◆ Requirements: Take every line from the material that has the word "scene" in it.

◆ Data block:

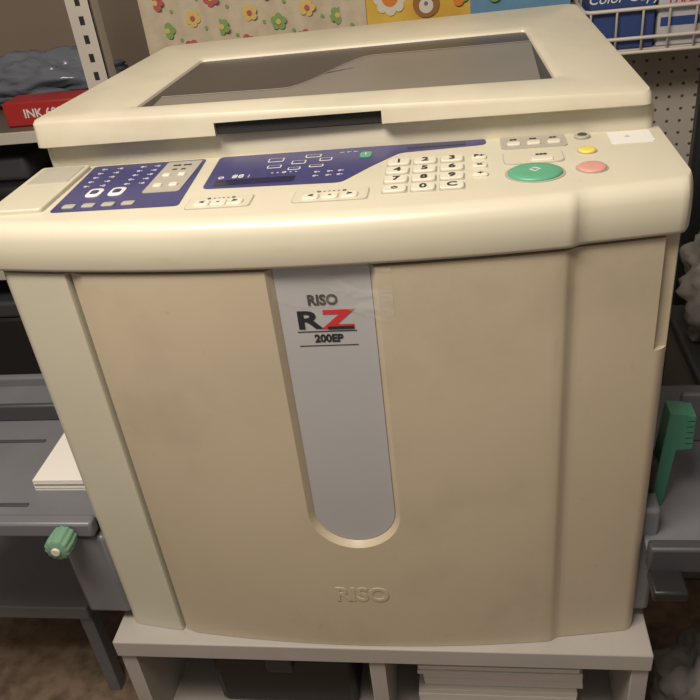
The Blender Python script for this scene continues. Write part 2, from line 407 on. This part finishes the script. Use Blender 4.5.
def blob(name,c,s,m,amp=.25,freq=4,sub=5,flat=True,parent=None):
    bm=bmesh.new(); bmesh.ops.create_icosphere(bm,subdivisions=sub,radius=1)
    for v in bm.verts:
        p=v.co.copy(); n=noise.noise(p*freq*.5+Vector(c)*7)*amp+abs(noise.noise(p*freq+Vector(c)*3))*amp*.7+abs(noise.noise(p*freq*2.3+Vector(c)*3))*amp*.45
        q=p*(1+n); v.co=Vector((c[0]+q.x*s[0],c[1]+q.y*s[1],c[2]+q.z*s[2]))
        if flat: v.co.z=max(v.co.z,c[2]-s[2]*.85)
    me=bpy.data.meshes.new(name); bm.to_mesh(me); bm.free(); 
    for p in me.polygons: p.use_smooth=True
    me.materials.append(m)
    o=bpy.data.objects.new(name,me); COL.objects.link(o)
    if parent:o.parent=parent
    return o
M['bag']=mat('grey_plastic_bag',(.15,.17,.21),.22,noise_amt=.2,nscale=12)
M['bagw']=mat('white_plastic_bag',(.38,.37,.35),.25,noise_amt=.3,nscale=14)
blob('grey_plastic_bag',(-.82,1.10,.545),(.20,.075,.058),M['bag'],.3,5)
rb=empty('red_ink_box'); box('carton',-.83,-.640,.90,.975,.489,.540,mat('red_carton',(.40,.025,.025),.4),rb,.003)
text('carton_print','INK 600',.026,(-.74,.8995,.515),pi/2,M['white'],rb,bold=.0004)
pr=empty('black_desktop_printer')
box('printer_body',-1.25,-.80,.90,1.25,.169,.36,M['blk'],pr,.02,4); box('printer_top',-1.22,-.83,.92,1.23,.36,.42,M['traydk'],pr,.015,4); box('printer_slot',-1.18,-.87,.885,.905,.22,.25,M['tray'],pr,.004)
pr2=empty('black_toner_case'); box('case_body',-1.30,-.93,.88,1.25,-.201,.03,M['blk'],pr2,.012,3); box('case_lid',-1.31,-.92,.875,1.255,.03,.075,M['traydk'],pr2,.01,3); box('case_handle',-1.16,-1.06,.86,.876,.035,.055,M['tray'],pr2,.003)
M['cream']=mat('cream_fabric',(.55,.48,.36),.9,noise_amt=.12,nscale=40)
F=empty('floral_fabric')
N=60; vs=[];fs=[]
fa,fb=-.50,-.035
def fy(x): return .97+.006*sin(x*40)+.004*sin(x*95)
for i in range(N+1):
    x=fa+(fb-fa)*i/N
    for z in (-.42,.95): vs.append((x,fy(x),z))
for i in range(N): fs.append((2*i,2*i+2,2*i+3,2*i+1))
obj('cloth',vs,fs,M['cream'],F)
fc=[mat('petal_red',(.42,.10,.10),.8),mat('petal_green',(.20,.33,.12),.8),mat('petal_pink',(.58,.27,.25),.8),mat('petal_yellow',(.6,.45,.15),.8)]
def disc(x,y,z,r,m,par,n=14,yo=None):
    v=[(x+r*cos(2*pi*i/n),0,z+r*sin(2*pi*i/n)) for i in range(n)]
    v=[(a,(yo if yo is not None else fy(a)-.0015),c_) for a,_,c_ in v]
    return obj('d',v,[tuple(range(n))],m,par,smooth=False)
L=[];k=0
for i in range(8):
    for j in range(12):
        x=fa+.035+i*.06+(j%2)*.012; z=.25+j*.056+(i%2)*.02
        if x>fb-.03: continue
        m=fc[(i*2+j*3)%4]; k+=1
        for p in range(5):
            a=2*pi*p/5+i; L.append(disc(x+.0095*cos(a),0,z+.0095*sin(a),.0075,m,F,10,yo=fy(x)-.002-.0003*p))
        L.append(disc(x,0,z,.0055,fc[3] if m!=fc[3] else fc[0],F,10,yo=fy(x)-.0042))
        L.append(disc(x+.027,0,z-.02,.004,fc[1],F,8,yo=fy(x+.027)-.002))
join(L,'printed_flowers')
Pz=empty('childrens_poster')
box('backing_board',-.034,.361,.9605,.968,-.42,.955,M['shelf'],Pz,.001)
box('sheet_yellow',-.033,.17,.955,.960,-.1,.95,mat('poster_yellow',(.66,.46,.08),.7,noise_amt=.2,nscale=12,c2=(.55,.32,.04)),Pz,0)
box('sheet_blue',.17,.36,.955,.960,-.1,.95,mat('poster_blue',(.12,.27,.44),.7,noise_amt=.25,nscale=12),Pz,0)
pm=[mat('poster_brown',(.28,.13,.04),.7),mat('poster_orange',(.6,.2,.03),.7),mat('poster_cream',(.62,.58,.48),.7),mat('poster_green',(.14,.30,.08),.7),mat('poster_violet',(.2,.12,.35),.7)]
L=[]
# sunflower, bear, butterfly, balloon and cloud figures made of printed discs
def pd(x,z,r,m,n=20): L.append(disc(x,0,z-.022,r,pm[m],Pz,n,yo=.9547-.0003*len(L)))
for a in range(8): pd(.015+.022*cos(a*pi/4),.688+.022*sin(a*pi/4),.011,2,12)
pd(.015,.688,.016,1)
pd(.085,.672,.026,0); pd(.066,.694,.010,0); pd(.104,.694,.010,0); pd(.085,.668,.014,2); pd(.085,.672,.004,4)
pd(.140,.694,.014,3); pd(.156,.682,.014,3); pd(.148,.672,.010,1)
pd(.200,.692,.020,1); pd(.190,.71,.012,4); pd(.217,.675,.012,3)
for q in range(4): pd(.245+q*.018,.697+.004*(q%2),.014,2)
pd(.325,.700,.020,0); pd(.340,.718,.010,0); pd(.312,.718,.010,0)
join(L,'printed_figures')
# pegboard
m=mat('pegboard_white',(.46,.43,.39),.6); nt=m.node_tree; b=nt.nodes['Principled BSDF']
tc=nt.nodes.new('ShaderNodeTexCoord'); sp=nt.nodes.new('ShaderNodeSeparateXYZ'); nt.links.new(tc.outputs['Object'],sp.inputs[0])
def cell(s):
    a=nt.nodes.new('ShaderNodeMath');a.operation='MULTIPLY';a.inputs[1].default_value=1/.0254;nt.links.new(s,a.inputs[0])
    f=nt.nodes.new('ShaderNodeMath');f.operation='FRACT';nt.links.new(a.outputs[0],f.inputs[0])
    g=nt.nodes.new('ShaderNodeMath');g.operation='SUBTRACT';g.inputs[1].default_value=.5;nt.links.new(f.outputs[0],g.inputs[0])
    h=nt.nodes.new('ShaderNodeMath');h.operation='POWER';h.inputs[1].default_value=2;nt.links.new(g.outputs[0],h.inputs[0]); return h
a=cell(sp.outputs['X']);c_=cell(sp.outputs['Z']); s=nt.nodes.new('ShaderNodeMath');s.operation='ADD';nt.links.new(a.outputs[0],s.inputs[0]);nt.links.new(c_.outputs[0],s.inputs[1])
lt=nt.nodes.new('ShaderNodeMath');lt.operation='LESS_THAN';lt.inputs[1].default_value=.016;nt.links.new(s.outputs[0],lt.inputs[0])
mx=nt.nodes.new('ShaderNodeMix');mx.data_type='RGBA';nt.links.new(lt.outputs[0],mx.inputs[0]);mx.inputs[6].default_value=(.46,.43,.39,1);mx.inputs[7].default_value=(.08,.07,.06,1)
nt.links.new(mx.outputs[2],b.inputs['Base Color'])
PB=empty('pegboard'); box('board',.365,1.3,1.00,1.008,-.42,1.0,m,PB,0); box('frame_left',.352,.368,1.0,1.015,-.42,1.0,M['post'],PB,.002)
WR=empty('wire_rack')
def wire(name,pts,r=.0035,par=WR,m=None):
    cu=bpy.data.curves.new(name,'CURVE'); cu.dimensions='3D'; cu.bevel_depth=r; cu.bevel_resolution=2
    sp=cu.splines.new('POLY'); sp.points.add(len(pts)-1)
    for p,q in zip(sp.points,pts): p.co=(*q,1)
    t=bpy.data.objects.new('w',cu); COL.objects.link(t); bpy.context.view_layer.update()
    me=bpy.data.meshes.new_from_object(t.evaluated_get(bpy.context.evaluated_depsgraph_get())); bpy.data.objects.remove(t)
    me.materials.clear(); me.materials.append(m or M['post']); 
    for p in me.polygons: p.use_smooth=True
    o=bpy.data.objects.new(name,me); COL.objects.link(o); o.parent=par; return o
for k,z in enumerate((.545,.57,.62)):
    wire('rail_%d'%k,[(.375,.992,z),(.375,.87,z),(.385,.86,z),(.90,.86,z),(.91,.87,z),(.91,.992,z)])
for k in range(12): 
    x=.385+k*.046; wire('rib_%d'%k,[(x,.86,.62),(x,.86,.547),(x,.992,.545)],.0022)
box('rack_base',.378,.908,.866,.994,.545,.5495,M['post'],WR,.001)
for x in (.376,.906): box('rack_bracket',x-.004,x+.004,.990,.999,.40,.66,M['post'],WR,.001)
bb=empty('paper_ream_box')
box('carton',.385,.50,.87,.985,.550,.67,mat('ream_blue',(.03,.06,.20),.4),bb,.003); text('carton_print','Color Copy',.026,(.443,.8695,.640),pi/2,M['white'],bb,shear=.3)
bb=empty('paper_ream_box.001')
box('carton',.505,.86,.87,.985,.550,.665,mat('ream_white',(.50,.50,.54),.4),bb,.003); box('label',.51,.85,.869,.871,.585,.60,mat('ream_navy',(.03,.06,.22),.4),bb,0); text('label_print','PAPER',.02,(.55,.8695,.63),pi/2,M['red'],bb,bold=.0004)
# right side clutter
tl=empty('black_long_tool_case'); box('tool_body',.575,.615,.79,.83,-.42,.60,M['blk'],tl,.01,3); box('tool_foot',.56,.63,.77,.845,-.42,-.40,M['blk'],tl,.004)
cb=empty('grey_storage_bin'); box('bin_body',.55,.95,.46,.73,-.42,.05,mat('bin_grey',(.22,.21,.20),.6),cb,.01); box('bin_lid',.54,.96,.45,.74,.05,.075,M['traydk'],cb,.006)
blob('white_plastic_bag',(.66,.60,.19),(.12,.10,.125),M['bagw'],.3,5)
blob('crumpled_plastic_bag',(.565,.13,-.345),(.12,.13,.085),M['bagw'],.3,5)
# low left clutter
lb=empty('low_grey_bench'); box('bench_top',-.86,-.54,.16,.55,-.20,-.17,M['tray'],lb,.003)
for n,x,y in (('leg_a',-.85,.17),('leg_b',-.57,.17),('leg_c',-.85,.51),('leg_d',-.57,.51)): box(n,x,x+.025,y,y+.025,-.42,-.20,M['tray'],lb,.002)
fp=empty('black_foot_pedal')
prism('pedal_base',rrect(-.49,-.40,-.03,.14,.03),-.42,-.405,M['blk'],fp,bevel=.003)
loft('pedal_top',[rring([(-.485,-.02,-.405),(-.405,-.02,-.405),(-.405,.13,-.405),(-.485,.13,-.405)],.025),rring([(-.478,-.01,-.385),(-.412,-.01,-.385),(-.412,.12,-.365),(-.478,.12,-.365)],.02)],M['traydk'],fp,bevel=.003)
# ------------------------------------------------------------- lift to floor level
for o in COL.objects:
    if o.parent is None: o.location.z+=Z0
# ------------------------------------------------------------- lights
def area(name,loc,tgt,size,power,col,sy=None):
    l=bpy.data.lights.new(name,'AREA'); l.energy=power; l.color=col; l.size=size
    if sy: l.shape='RECTANGLE'; l.size_y=sy
    o=bpy.data.objects.new(name,l); COL.objects.link(o); o.location=loc
    o.rotation_euler=(Vector(tgt)-Vector(loc)).to_track_quat('-Z','Y').to_euler(); return o
area('ceiling_lamp',(-.28,-.60,2.15),(0,.0,.85),.8,29,(1,.88,.74),.35)
w=bpy.data.worlds.new('World'); scene.world=w; w.use_nodes=True
w.node_tree.nodes['Background'].inputs[0].default_value=(1,.87,.74,1); w.node_tree.nodes['Background'].inputs[1].default_value=.28
# ------------------------------------------------------------- camera
yaw,pitch,roll,f=.1772,.5532,-.1258,782.8
Rm=Matrix.Rotation(yaw,3,'Z')@Matrix.Rotation(pi/2-pitch,3,'X')@Matrix.Rotation(roll,3,'Z')
cam=bpy.data.cameras.new('camera'); co=bpy.data.objects.new('camera',cam); COL.objects.link(co)
co.matrix_world=Matrix.Translation((.1461,-.7065,.8975+Z0))@Rm.to_4x4()
cam.sensor_width=36; cam.lens=f/700*36; cam.clip_start=.02
scene.camera=co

◆ Result of this exercise:
The Blender Python script for this scene continues. Write part 2, from line 407 on. This part finishes the script. Use Blender 4.5.
w=bpy.data.worlds.new('World'); scene.world=w; w.use_nodes=True
scene.camera=co